FOR IMMEDIATE RELEASE
CONTACT:
Madison Tang | China campaign coordinator, CODEPINK | [email protected] | (714) 337-5375
Jodie Evans | co-founder, CODEPINK | [email protected] | (310) 621-5635
WHERE: 5000 Van Nuys Blvd #420
Sherman Oaks, CA 91403
WHEN: Thursday, September 2nd, 2021 at 12 PM PT / 3 PM ET
September 1st, 2021 — Tomorrow, September 2nd, activists from CODEPINK; The Campaign for Peace, Disarmament, & Common Security; World Beyond War; and RootsAction.org will deliver a letter to Congressmember Brad Sherman, who sits on the powerful House Foreign Affairs Committee.
The letter, with over 3,000 signatures, urges Congress to block the sale of $750 million dollars worth of weapons to Taiwan. The sale would include 40 M109A6 self-propelled howitzer systems, 5 M2 Chrysler Mount armored vehicles with .50-caliber machine guns, nearly 1,700 kits to enable GPS-guided munitions, and other assorted weapons systems. The deal would also include U.S. Government technical, engineering, and program support services. These services are part of a trend of U.S. personnel and experts becoming embedded in the maintenance and infrastructure of Taiwan’s military, not unlike U.S. maintenance of Afghanistan’s military. Not only is this sale in direct violation of China’s sovereignty and previous agreements between the U.S. and China, it also will exacerbate climate change through military pollution and increase the risk of kinetic and nuclear war between the nations.
Jodie Evans, CODEPINK co-founder, says, “In the fallout of the U.S.’s catastrophic intervention and war in Afghanistan, it should be clear that U.S. military intervention in other nations’ internal affairs only results in more death, destruction, human rights crises, climate devastation, and blowback. This massive arms sale to Taiwan will only exacerbate the regional tensions and increase the potential for another U.S. ‘forever war’ — this time between the U.S. and China.”
China’s Foreign Ministry says the proposed arm sale sends the wrong signals to the “Taiwan independence” separatist forces, seriously damages Sino-US relations, and threatens peace and stability across the Taiwan Strait. We know that any extended combat between Taiwan and China risks the destruction of the island entirely, endangering the more than 23 million people who live in Taiwan and on its surrounding islands. Since the U.S. has pledged to defend Taiwan, this kind of conflict could quickly evolve into a U.S.-China nuclear war that would threaten all life on Earth.
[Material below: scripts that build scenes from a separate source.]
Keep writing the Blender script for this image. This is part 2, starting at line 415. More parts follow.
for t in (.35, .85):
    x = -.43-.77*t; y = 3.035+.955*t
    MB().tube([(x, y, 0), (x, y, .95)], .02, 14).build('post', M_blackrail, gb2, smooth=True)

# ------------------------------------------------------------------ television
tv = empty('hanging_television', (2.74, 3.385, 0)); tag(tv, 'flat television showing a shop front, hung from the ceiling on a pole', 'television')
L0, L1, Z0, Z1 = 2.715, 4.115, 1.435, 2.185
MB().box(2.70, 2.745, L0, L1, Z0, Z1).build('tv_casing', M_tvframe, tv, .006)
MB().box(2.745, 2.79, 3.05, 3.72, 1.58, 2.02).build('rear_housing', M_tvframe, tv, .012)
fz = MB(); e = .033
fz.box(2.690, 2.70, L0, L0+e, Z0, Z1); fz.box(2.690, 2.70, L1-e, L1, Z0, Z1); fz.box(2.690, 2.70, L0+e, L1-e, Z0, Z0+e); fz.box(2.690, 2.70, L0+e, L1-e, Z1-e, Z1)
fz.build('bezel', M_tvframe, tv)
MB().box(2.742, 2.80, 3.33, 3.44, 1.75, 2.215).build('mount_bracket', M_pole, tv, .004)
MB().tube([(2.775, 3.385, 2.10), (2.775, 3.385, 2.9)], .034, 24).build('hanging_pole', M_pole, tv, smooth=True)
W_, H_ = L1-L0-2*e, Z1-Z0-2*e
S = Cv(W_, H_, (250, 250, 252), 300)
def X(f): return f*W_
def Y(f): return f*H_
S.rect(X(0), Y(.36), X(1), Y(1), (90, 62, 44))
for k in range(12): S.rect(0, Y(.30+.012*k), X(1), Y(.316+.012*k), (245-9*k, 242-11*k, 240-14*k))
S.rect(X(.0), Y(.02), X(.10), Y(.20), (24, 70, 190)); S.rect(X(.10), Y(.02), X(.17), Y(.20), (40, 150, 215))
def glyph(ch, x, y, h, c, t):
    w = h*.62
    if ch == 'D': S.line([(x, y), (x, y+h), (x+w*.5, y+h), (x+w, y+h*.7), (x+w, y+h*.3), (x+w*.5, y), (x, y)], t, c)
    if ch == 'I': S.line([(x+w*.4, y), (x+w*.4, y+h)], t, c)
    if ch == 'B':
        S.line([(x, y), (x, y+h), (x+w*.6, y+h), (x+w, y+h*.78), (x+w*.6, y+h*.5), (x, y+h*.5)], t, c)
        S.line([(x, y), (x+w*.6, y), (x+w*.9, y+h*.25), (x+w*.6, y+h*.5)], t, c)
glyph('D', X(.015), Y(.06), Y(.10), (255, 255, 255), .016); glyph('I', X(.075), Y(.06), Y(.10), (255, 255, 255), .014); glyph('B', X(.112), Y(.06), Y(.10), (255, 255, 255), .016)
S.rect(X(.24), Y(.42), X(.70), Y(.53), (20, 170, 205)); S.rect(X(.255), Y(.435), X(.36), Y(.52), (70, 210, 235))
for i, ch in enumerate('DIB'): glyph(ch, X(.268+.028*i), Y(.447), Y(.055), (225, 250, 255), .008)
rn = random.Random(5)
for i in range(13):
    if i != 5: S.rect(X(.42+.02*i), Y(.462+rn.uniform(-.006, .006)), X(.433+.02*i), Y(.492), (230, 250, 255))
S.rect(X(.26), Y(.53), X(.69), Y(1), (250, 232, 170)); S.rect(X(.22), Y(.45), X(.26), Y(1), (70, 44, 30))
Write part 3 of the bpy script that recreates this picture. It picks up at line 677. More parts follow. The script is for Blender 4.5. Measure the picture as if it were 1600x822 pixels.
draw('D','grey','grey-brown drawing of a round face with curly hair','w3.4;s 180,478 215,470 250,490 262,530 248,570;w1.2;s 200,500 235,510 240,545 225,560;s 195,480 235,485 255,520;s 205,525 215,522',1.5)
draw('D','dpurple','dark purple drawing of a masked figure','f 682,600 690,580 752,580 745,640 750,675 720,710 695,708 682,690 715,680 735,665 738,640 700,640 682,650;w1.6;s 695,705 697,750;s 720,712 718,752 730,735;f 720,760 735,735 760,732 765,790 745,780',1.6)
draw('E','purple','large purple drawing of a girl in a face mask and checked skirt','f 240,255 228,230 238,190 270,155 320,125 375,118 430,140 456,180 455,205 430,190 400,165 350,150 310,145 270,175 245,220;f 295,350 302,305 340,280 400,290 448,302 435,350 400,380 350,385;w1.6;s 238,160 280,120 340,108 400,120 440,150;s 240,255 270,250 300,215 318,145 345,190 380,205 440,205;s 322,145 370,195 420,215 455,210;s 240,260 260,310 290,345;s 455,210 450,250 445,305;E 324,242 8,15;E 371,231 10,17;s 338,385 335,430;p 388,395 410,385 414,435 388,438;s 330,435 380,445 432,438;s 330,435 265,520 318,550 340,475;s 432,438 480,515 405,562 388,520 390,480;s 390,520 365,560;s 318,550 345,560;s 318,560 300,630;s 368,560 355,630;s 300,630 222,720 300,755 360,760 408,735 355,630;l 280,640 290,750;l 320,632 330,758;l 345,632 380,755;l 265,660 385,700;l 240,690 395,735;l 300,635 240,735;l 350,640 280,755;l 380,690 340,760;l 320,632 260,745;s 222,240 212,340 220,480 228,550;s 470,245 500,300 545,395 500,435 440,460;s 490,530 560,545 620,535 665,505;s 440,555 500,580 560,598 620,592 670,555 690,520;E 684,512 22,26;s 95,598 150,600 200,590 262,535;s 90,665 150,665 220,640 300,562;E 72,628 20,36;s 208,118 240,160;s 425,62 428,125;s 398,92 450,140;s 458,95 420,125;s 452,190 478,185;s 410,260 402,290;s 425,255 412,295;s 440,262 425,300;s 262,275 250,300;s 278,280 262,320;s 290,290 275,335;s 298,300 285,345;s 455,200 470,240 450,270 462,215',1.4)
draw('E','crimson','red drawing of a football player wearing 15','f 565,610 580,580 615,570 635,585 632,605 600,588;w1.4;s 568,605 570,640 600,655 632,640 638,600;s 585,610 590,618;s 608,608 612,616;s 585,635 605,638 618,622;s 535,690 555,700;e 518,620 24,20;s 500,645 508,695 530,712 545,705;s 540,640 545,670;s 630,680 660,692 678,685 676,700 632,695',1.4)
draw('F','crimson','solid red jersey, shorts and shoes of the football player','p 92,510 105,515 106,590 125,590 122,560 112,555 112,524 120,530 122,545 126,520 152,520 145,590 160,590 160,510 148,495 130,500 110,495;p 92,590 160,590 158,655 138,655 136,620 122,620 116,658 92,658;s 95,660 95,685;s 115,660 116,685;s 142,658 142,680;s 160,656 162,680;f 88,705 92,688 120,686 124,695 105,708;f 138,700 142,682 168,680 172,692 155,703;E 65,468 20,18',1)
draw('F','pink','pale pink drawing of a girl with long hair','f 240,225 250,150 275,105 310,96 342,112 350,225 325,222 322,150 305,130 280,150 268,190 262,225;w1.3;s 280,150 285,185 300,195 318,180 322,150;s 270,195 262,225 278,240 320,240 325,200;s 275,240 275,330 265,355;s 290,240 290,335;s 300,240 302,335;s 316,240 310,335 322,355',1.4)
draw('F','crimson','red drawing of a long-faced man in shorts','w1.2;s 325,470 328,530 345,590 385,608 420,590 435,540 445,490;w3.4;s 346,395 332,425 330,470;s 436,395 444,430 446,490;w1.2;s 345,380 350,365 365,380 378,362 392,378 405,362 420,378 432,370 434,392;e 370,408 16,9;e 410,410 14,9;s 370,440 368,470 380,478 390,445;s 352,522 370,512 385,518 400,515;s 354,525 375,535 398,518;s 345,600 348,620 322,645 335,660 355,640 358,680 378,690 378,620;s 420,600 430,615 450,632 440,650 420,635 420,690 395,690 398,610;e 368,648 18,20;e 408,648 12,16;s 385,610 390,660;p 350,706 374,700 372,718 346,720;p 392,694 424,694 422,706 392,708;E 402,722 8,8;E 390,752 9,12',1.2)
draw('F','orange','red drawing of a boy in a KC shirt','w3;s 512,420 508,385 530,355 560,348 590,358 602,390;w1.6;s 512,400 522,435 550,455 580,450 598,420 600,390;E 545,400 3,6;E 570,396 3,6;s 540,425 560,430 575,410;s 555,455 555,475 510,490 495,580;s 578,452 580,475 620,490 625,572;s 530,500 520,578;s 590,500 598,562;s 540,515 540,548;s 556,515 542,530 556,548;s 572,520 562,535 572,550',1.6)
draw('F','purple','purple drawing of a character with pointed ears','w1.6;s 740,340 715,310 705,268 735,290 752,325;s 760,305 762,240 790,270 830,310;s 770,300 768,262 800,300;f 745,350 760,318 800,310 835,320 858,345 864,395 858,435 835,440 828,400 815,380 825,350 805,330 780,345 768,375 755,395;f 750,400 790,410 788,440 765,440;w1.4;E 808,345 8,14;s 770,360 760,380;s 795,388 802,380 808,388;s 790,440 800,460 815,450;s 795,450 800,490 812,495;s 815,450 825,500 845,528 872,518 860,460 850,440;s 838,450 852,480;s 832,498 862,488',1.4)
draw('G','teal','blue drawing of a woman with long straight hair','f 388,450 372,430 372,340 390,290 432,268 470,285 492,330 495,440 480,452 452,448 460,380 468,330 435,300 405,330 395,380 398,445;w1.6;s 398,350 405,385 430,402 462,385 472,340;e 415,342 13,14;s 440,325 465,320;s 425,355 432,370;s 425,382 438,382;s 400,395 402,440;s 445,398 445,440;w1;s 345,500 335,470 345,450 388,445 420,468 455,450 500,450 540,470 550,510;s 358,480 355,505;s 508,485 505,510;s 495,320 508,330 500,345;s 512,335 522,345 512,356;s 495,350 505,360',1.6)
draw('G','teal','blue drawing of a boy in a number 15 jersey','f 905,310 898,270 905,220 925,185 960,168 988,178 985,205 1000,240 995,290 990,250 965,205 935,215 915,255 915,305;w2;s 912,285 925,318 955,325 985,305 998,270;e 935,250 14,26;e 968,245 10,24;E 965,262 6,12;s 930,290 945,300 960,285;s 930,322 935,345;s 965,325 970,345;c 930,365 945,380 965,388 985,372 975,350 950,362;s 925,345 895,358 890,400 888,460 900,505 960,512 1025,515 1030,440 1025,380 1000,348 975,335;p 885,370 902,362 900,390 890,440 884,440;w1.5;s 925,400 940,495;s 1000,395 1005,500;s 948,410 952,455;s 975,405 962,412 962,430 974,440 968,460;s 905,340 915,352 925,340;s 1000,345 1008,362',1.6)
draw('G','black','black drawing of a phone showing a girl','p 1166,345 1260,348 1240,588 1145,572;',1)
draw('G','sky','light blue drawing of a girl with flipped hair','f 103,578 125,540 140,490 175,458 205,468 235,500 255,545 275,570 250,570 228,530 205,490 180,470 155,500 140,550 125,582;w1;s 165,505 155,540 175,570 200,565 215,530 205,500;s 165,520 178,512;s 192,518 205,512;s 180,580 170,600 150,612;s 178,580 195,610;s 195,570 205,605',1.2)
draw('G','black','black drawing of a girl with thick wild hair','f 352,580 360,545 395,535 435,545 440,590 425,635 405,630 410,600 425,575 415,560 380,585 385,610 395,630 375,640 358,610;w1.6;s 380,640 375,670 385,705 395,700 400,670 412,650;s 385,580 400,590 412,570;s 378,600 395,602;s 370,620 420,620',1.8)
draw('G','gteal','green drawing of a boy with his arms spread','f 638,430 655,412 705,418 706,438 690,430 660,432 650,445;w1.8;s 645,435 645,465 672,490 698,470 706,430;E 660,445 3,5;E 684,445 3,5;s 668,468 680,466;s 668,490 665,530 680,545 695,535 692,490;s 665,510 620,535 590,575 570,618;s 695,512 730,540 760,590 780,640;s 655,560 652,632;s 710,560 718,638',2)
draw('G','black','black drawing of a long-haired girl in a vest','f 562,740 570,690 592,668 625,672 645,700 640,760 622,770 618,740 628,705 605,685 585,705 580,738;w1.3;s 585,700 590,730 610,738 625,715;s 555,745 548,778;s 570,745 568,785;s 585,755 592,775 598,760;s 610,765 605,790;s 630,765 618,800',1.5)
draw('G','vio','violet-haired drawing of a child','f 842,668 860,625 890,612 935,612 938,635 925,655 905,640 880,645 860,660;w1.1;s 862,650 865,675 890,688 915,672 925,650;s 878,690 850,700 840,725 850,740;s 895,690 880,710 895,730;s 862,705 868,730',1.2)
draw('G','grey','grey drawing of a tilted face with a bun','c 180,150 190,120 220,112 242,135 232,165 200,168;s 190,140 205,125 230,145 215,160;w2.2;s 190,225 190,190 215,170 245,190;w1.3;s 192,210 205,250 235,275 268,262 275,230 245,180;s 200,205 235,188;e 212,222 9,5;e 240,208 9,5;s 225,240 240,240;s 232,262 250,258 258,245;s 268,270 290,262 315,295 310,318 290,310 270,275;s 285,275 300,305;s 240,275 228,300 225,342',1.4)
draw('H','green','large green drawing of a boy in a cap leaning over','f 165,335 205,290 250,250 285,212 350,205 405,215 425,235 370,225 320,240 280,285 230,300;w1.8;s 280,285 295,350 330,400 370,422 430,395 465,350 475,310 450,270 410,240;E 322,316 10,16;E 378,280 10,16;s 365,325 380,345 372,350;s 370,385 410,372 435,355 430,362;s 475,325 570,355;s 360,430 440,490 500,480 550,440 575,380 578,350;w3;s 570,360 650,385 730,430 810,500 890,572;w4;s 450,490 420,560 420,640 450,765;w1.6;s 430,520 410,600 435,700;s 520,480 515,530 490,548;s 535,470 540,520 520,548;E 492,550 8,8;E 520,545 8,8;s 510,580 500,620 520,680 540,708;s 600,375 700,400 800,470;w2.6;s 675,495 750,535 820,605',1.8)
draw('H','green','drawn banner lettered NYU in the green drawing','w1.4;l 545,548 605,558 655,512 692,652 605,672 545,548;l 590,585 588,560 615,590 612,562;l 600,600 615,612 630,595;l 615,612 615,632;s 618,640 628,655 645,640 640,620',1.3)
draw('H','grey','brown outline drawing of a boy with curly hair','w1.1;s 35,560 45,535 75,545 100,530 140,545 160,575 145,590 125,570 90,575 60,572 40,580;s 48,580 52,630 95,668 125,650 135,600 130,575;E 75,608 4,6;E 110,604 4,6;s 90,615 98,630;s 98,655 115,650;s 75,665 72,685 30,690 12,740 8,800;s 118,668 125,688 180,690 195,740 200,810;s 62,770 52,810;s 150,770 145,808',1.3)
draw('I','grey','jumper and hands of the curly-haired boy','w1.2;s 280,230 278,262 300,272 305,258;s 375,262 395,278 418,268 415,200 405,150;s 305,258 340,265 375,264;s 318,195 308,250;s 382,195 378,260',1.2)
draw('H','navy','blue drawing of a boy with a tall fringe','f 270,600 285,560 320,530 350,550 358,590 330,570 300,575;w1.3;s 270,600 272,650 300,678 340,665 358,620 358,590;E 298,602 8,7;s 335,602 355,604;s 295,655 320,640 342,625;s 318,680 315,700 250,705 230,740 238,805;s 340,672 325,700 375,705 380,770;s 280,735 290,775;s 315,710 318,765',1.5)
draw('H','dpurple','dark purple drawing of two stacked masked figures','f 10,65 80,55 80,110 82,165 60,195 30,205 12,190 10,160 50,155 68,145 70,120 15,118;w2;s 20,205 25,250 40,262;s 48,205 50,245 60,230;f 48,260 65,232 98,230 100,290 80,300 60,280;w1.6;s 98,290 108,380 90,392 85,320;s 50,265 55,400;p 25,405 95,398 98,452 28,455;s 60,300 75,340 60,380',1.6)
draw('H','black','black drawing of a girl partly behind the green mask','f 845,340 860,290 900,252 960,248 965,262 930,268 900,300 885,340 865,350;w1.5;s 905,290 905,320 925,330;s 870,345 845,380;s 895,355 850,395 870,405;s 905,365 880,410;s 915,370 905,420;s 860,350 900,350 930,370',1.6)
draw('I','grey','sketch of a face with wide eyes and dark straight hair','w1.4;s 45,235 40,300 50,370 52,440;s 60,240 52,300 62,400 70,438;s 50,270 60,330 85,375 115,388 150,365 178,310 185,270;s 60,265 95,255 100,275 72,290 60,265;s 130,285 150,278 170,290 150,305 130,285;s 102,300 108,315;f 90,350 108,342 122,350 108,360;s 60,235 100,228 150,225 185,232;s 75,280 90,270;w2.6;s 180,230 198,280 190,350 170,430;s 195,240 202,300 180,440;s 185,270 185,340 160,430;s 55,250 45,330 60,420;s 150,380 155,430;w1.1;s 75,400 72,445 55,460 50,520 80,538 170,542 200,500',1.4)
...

“Adding $750 million worth of sophisticated weapons and contractor services to Taiwan’s military arsenal will ultimately not make Taiwan safer; instead, it will increase the risk of Taiwan’s destruction and the likelihood that the U.S. will intervene on Taiwan’s behalf in a global, potentially nuclear conflict. History — including and especially the U.S.’s disastrous involvement in Afghanistan — has proven that the U.S. acting as the world’s arms dealer does far more harm than good for all parties involved,” says Madison Tang, coordinator of the CODEPINK China Is Not Our Enemy campaign.